『おむすび』「あの日のこと」2024-11-03

2024年11月3日 當山日出夫

『おむすび』 「あの日のこと」

一九九五年一月一七日のことは憶えている。朝、地震で目が覚めた。明るくなってから外に出てみたが、幸いなことに我が家においては被害はなかった。テレビをつけたら、ニュースで地震のことは報道していたが、まず映ったのは、京都駅でガラスの破損があって掃除している場面だったと憶えている。それから、しばらくして、ニュースの映像で、阪神高速の倒壊したところなどが映るようになった。火災の発生をはっきりと認識するようになったのは、夜になって暗くなってからのことだったように憶えている。

このようなことは、被災地の外側にいて、テレビのニュースなど見ていた立場だから、記憶していることであって、地震の被害の地域にいた人びとにとっては、いったい何が起こったのか、分からなかったのだろう。

そのころ、インターネットは普及していなかった。携帯電話も、一部で使われ始めたころであった。パソコン通信の時代だったのだが、私の見ていた範囲内では、京阪神に在住のだれそれは無事である、といような情報がながれだしたのは、地震の発生からしばらくたってからのことだった。

ドラマであるが、地震の発生したときの神戸の街にいた人の視点で描いている。朝ドラのなかで描くことになるので、そこまでリアルに地震のときの様子とか、火災の場面とか、また、死者のことなどは、描いていない。だが、そのときのことをなんらかの形で記憶している人びとにとっては、それぞれの立場で、あのときはあんなふうだったな、と思い出すことになる、そのように作ってあった。私としては、このドラマにおける描写や演出は、肯定的に受けとめておきたい。

地震のときのことが、どれだけ人びとに影響しているのか、それぞれということになる。歩がギャルになったのも、その流れのなかで理解することになるのだろうが、歩自身は、自分のギャルのことをニセモノと言っていた。本当は何を感じどう考えていたのだろうか。

父親の聖人が、歩や結のことを思う気持ち、また神戸の人びとのことを思う心情には、共感できるものがある。悪意があってのことではないが、しかし、娘たちと気持ちが通わないということは、いたしかたないところがある。これは、どうしようもないことなのかと思う。
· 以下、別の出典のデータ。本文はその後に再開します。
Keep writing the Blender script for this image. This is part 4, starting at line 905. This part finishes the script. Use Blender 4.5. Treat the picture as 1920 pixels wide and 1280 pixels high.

結はギャルを辞めると言ったが、はたしてどうなるだろうか。

しかし、気になるのが母親の愛子である。これまでの展開で、非常にものわかりがいい。歩のことを最も理解している。だが、愛子がここまで娘の気持ちを理解しようとしているのは、自身になにか過去があってのことかと推測される。愛子はギャルのことを不良だと思っていない。これは、なにかわけがあってのことにちがいないと思うのだが、どうなのだろうか。